■ YOUR TASK ■
Your task is to locate every line holding the string "scene" and to copy each of them.

■ DATA EXCERPT ■

★ ★ ★ ★ ★

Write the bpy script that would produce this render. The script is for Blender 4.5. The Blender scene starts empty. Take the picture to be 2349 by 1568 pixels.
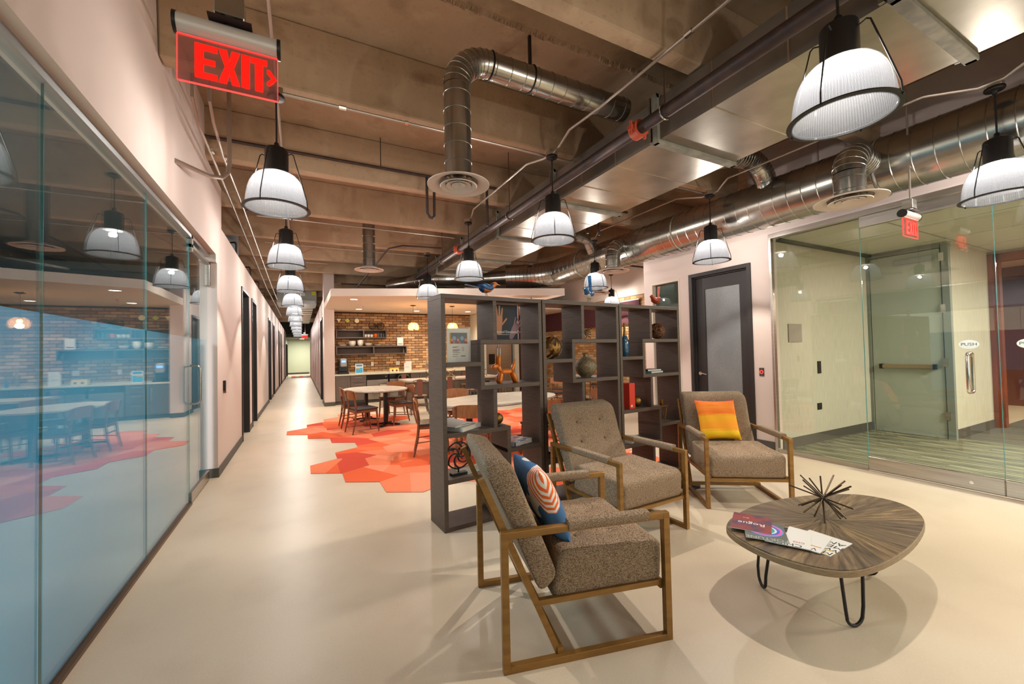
import bpy, bmesh, math, random
from mathutils import Vector, Matrix
random.seed(7)
SC = bpy.context.scene
COL = SC.collection
PI = math.pi

# ------------------------------------------------------------ camera, world, exposure
cam_d = bpy.data.cameras.new('camera'); cam = bpy.data.objects.new('camera', cam_d); COL.objects.link(cam)
yaw, pit, rol = 0.47822671, 0.0228206, -0.02174262
F = Vector((math.sin(yaw)*math.cos(pit), math.cos(yaw)*math.cos(pit), math.sin(pit)))
R0 = Vector((math.cos(yaw), -math.sin(yaw), 0)); U0 = R0.cross(F)
Rv = R0*math.cos(rol)+U0*math.sin(rol); Uv = -R0*math.sin(rol)+U0*math.cos(rol)
M = Matrix((Rv, Uv, -F)).transposed().to_4x4(); M.translation = Vector((0, 0, 1.5))
cam.matrix_world = M
cam_d.sensor_width = 36; cam_d.lens = 36*936/2349; cam_d.clip_start = .02; cam_d.clip_end = 200
SC.camera = cam
w = bpy.data.worlds.new('world'); SC.world = w; w.use_nodes = True
w.node_tree.nodes['Background'].inputs[0].default_value = (1, .955, .90, 1)
w.node_tree.nodes['Background'].inputs[1].default_value = 1.7
SC.view_settings.view_transform = 'Standard'; SC.view_settings.look = 'None'
SC.view_settings.gamma = 1; SC.view_settings.use_curve_mapping = False
SC.view_settings.exposure = 0.35
SC.cycles.use_denoising = True
SC.cycles.max_bounces = 7; SC.cycles.diffuse_bounces = 4; SC.cycles.glossy_bounces = 3
SC.cycles.transmission_bounces = 4; SC.cycles.transparent_max_bounces = 14
SC.cycles.caustics_reflective = False; SC.cycles.caustics_refractive = False
SC.cycles.sample_clamp_indirect = 6; SC.cycles.blur_glossy = .5
LAMP_W = 108.0

# ------------------------------------------------------------ materials
def lin(h):
    if not isinstance(h, str): return (*h, 1)
    v = [int(h[i:i+2], 16)/255 for i in (0, 2, 4)]
    return (*[(c/12.92 if c <= .04045 else ((c+.055)/1.055)**2.4) for c in v], 1)
MATS = {}
def mat(name, col, rough=.6, metal=0, col2=None, scale=(8, 8, 8), detail=3, bump=0, bscale=None, mixr=(.35, .65), emit=0, spec=.5, coat=0, coords='Object', aniso=0):
    if name in MATS: return MATS[name]
    m = bpy.data.materials.new(name); m.use_nodes = True; MATS[name] = m
    nt = m.node_tree; b = nt.nodes['Principled BSDF']
    b.inputs['Base Color'].default_value = lin(col); b.inputs['Roughness'].default_value = rough
    b.inputs['Metallic'].default_value = metal; b.inputs['Specular IOR Level'].default_value = spec
    b.inputs['Coat Weight'].default_value = coat; b.inputs['Anisotropic'].default_value = aniso
    m.diffuse_color = lin(col)
    if emit:
        b.inputs['Emission Color'].default_value = lin(col); b.inputs['Emission Strength'].default_value = emit
    if col2 or bump:
        tc = nt.nodes.new('ShaderNodeTexCoord'); mp = nt.nodes.new('ShaderNodeMapping'); mp.inputs['Scale'].default_value = scale
        nz = nt.nodes.new('ShaderNodeTexNoise'); nz.inputs['Scale'].default_value = 1; nz.inputs['Detail'].default_value = detail
        nt.links.new(tc.outputs[coords], mp.inputs[0]); nt.links.new(mp.outputs[0], nz.inputs['Vector'])
        if col2:
            cr = nt.nodes.new('ShaderNodeValToRGB'); cr.color_ramp.elements[0].position = mixr[0]; cr.color_ramp.elements[1].position = mixr[1]
            cr.color_ramp.elements[0].color = lin(col); cr.color_ramp.elements[1].color = lin(col2)
            nt.links.new(nz.outputs[0], cr.inputs[0]); nt.links.new(cr.outputs[0], b.inputs['Base Color'])
        if bump:
            bp = nt.nodes.new('ShaderNodeBump'); bp.inputs['Strength'].default_value = bump; bp.inputs['Distance'].default_value = .01
            src = nz
            if bscale:
                mp2 = nt.nodes.new('ShaderNodeMapping'); mp2.inputs['Scale'].default_value = bscale
                src = nt.nodes.new('ShaderNodeTexNoise'); src.inputs['Scale'].default_value = 1; src.inputs['Detail'].default_value = 2
                nt.links.new(tc.outputs[coords], mp2.inputs[0]); nt.links.new(mp2.outputs[0], src.inputs['Vector'])
            nt.links.new(src.outputs[0], bp.inputs['Height']); nt.links.new(bp.outputs[0], b.inputs['Normal'])
    return m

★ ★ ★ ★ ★

■ EXERCISE OUTPUT ■
Write the bpy script that would produce this render. The script is for Blender 4.5. The Blender scene starts empty. Take the picture to be 2349 by 1568 pixels.
SC = bpy.context.scene